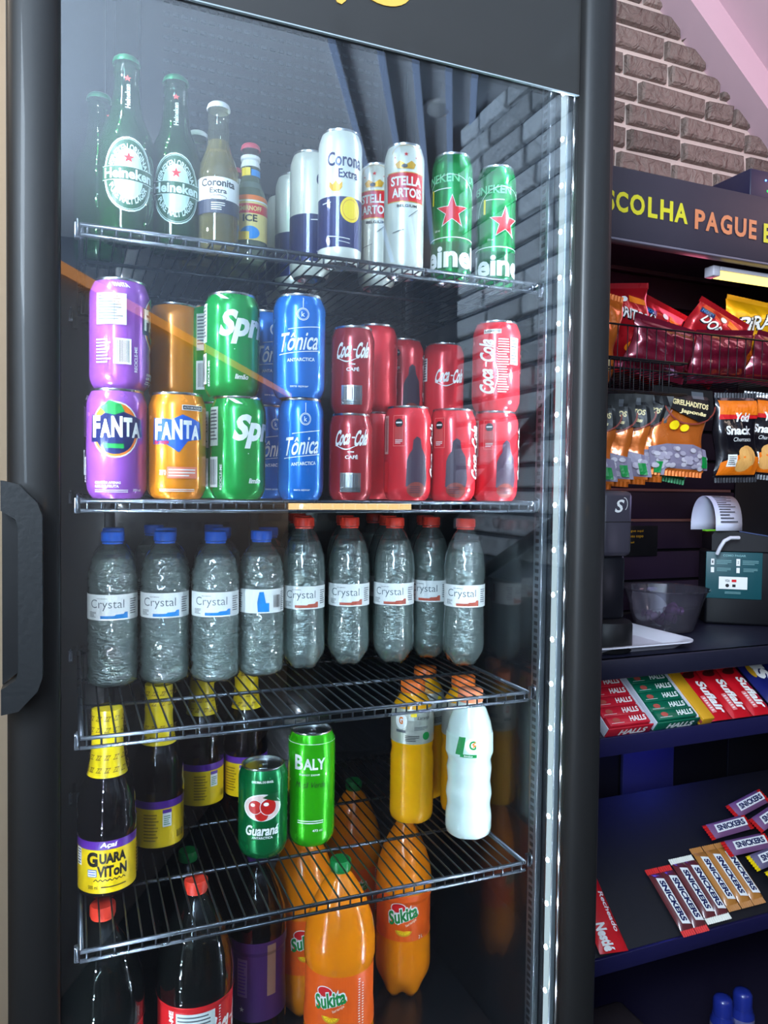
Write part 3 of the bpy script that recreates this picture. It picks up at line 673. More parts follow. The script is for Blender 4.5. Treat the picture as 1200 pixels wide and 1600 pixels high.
cgl = thin('clear_bottle_glass', tint=(238, 240, 225), body=(190, 190, 160), fac=.10, ior=1.5, boost=1.2, sheen=.02)
beer_l = thin('pale_beer', tint=(235, 220, 150), body=(205, 185, 110), fac=.35, ior=1.33)
cl = [(s_rect(0, .071, .075, .026), white), (s_text('Coronita', .0, .0775, .042, .009, 0, .03), ink), (s_text('Extra', .0, .068, .020, .006, 0, .02), ink), (s_rect(0, .050, .075, .016), mat('dark_blue_label', (42, 46, 66), .4)), (s_ring(0, .060, .010, .003, .0006, 20), ink), (s_lines(0, .050, .016, .010, 4), white)]
cb = beer('beer_bottle', .178, .0245, cgl, mat('white_cap', (225, 228, 228), .35), cl, .0118, beer_l, .50)
place(cb, .161, .935, z1, .0, 'small clear beer bottle with white cap and pale beer', bg)
place(cb, .149, 1.02, z1, 1.2, 'small clear beer bottle in second row, peeking behind the white-capped one', bg)
sm = [(s_rect(0, .056, .070, .050), mat('pale_yellow_label', (236, 214, 130), .4)), (s_rect(0, .070, .070, .012), red), (s_text('SMIRNOFF', 0, .070, .030, .006, 0, .03), mat('pale_yellow_label')), (s_text('ICE', 0, .058, .018, .009, 0, .03), ink), (s_rect(0, .084, .070, .006), orange), (s_rect(0, .0795, .07, .002), white),
      (s_ell(.0, .040, .012, .008), sky), (s_rect(-.008, .036, .014, .010), yellow), (s_rect(0, .133, .06, .014), white), (s_rect(-.006, .119, .012, .010), yellow), (s_rect(.008, .118, .014, .008), sky)]
cloudy = thin('cloudy_drink', tint=(220, 232, 225), body=(165, 182, 168), fac=.6, ior=1.33)
sb = beer('mixed_drink_bottle', .156, .0215, cgl, mat('pink_cap', (205, 70, 90), .35), sm, .0105, cloudy, .50)
place(sb, .209, .978, z1, .0, 'small clear alcopop bottle with pink cap, beside the white-capped beer', bg)
place(sb, .205, 1.06, z1, 1.6, 'alcopop bottle in second row behind the pink-capped one', bg)

# water bottles
water = thin('water_plastic_ribbed', tint=(244, 250, 248), body=(215, 230, 225), fac=.12, bump=.25, bscale=60, stretch=(1, 1, 2.0), ior=1.5, boost=2.5, rough=.035, sheen=.07)
water2 = thin('water_plastic_smooth', tint=(244, 248, 246), body=(215, 225, 220), fac=.10, bump=.15, bscale=30, ior=1.5, boost=2.2, rough=.035, sheen=.06)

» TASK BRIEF
Your task is to repeat the data above exactly while excluding the pictures.

» ANSWER TO THE PROBLEM
Write part 3 of the bpy script that recreates this picture. It picks up at line 673. More parts follow. The script is for Blender 4.5. Treat the picture as 1200 pixels wide and 1600 pixels high.
cgl = thin('clear_bottle_glass', tint=(238, 240, 225), body=(190, 190, 160), fac=.10, ior=1.5, boost=1.2, sheen=.02)
beer_l = thin('pale_beer', tint=(235, 220, 150), body=(205, 185, 110), fac=.35, ior=1.33)
cl = [(s_rect(0, .071, .075, .026), white), (s_text('Coronita', .0, .0775, .042, .009, 0, .03), ink), (s_text('Extra', .0, .068, .020, .006, 0, .02), ink), (s_rect(0, .050, .075, .016), mat('dark_blue_label', (42, 46, 66), .4)), (s_ring(0, .060, .010, .003, .0006, 20), ink), (s_lines(0, .050, .016, .010, 4), white)]
cb = beer('beer_bottle', .178, .0245, cgl, mat('white_cap', (225, 228, 228), .35), cl, .0118, beer_l, .50)
place(cb, .161, .935, z1, .0, 'small clear beer bottle with white cap and pale beer', bg)
place(cb, .149, 1.02, z1, 1.2, 'small clear beer bottle in second row, peeking behind the white-capped one', bg)
sm = [(s_rect(0, .056, .070, .050), mat('pale_yellow_label', (236, 214, 130), .4)), (s_rect(0, .070, .070, .012), red), (s_text('SMIRNOFF', 0, .070, .030, .006, 0, .03), mat('pale_yellow_label')), (s_text('ICE', 0, .058, .018, .009, 0, .03), ink), (s_rect(0, .084, .070, .006), orange), (s_rect(0, .0795, .07, .002), white),
      (s_ell(.0, .040, .012, .008), sky), (s_rect(-.008, .036, .014, .010), yellow), (s_rect(0, .133, .06, .014), white), (s_rect(-.006, .119, .012, .010), yellow), (s_rect(.008, .118, .014, .008), sky)]
cloudy = thin('cloudy_drink', tint=(220, 232, 225), body=(165, 182, 168), fac=.6, ior=1.33)
sb = beer('mixed_drink_bottle', .156, .0215, cgl, mat('pink_cap', (205, 70, 90), .35), sm, .0105, cloudy, .50)
place(sb, .209, .978, z1, .0, 'small clear alcopop bottle with pink cap, beside the white-capped beer', bg)
place(sb, .205, 1.06, z1, 1.6, 'alcopop bottle in second row behind the pink-capped one', bg)

# water bottles
water = thin('water_plastic_ribbed', tint=(244, 250, 248), body=(215, 230, 225), fac=.12, bump=.25, bscale=60, stretch=(1, 1, 2.0), ior=1.5, boost=2.5, rough=.035, sheen=.07)
water2 = thin('water_plastic_smooth', tint=(244, 248, 246), body=(215, 225, 220), fac=.10, bump=.15, bscale=30, ior=1.5, boost=2.2, rough=.035, sheen=.06)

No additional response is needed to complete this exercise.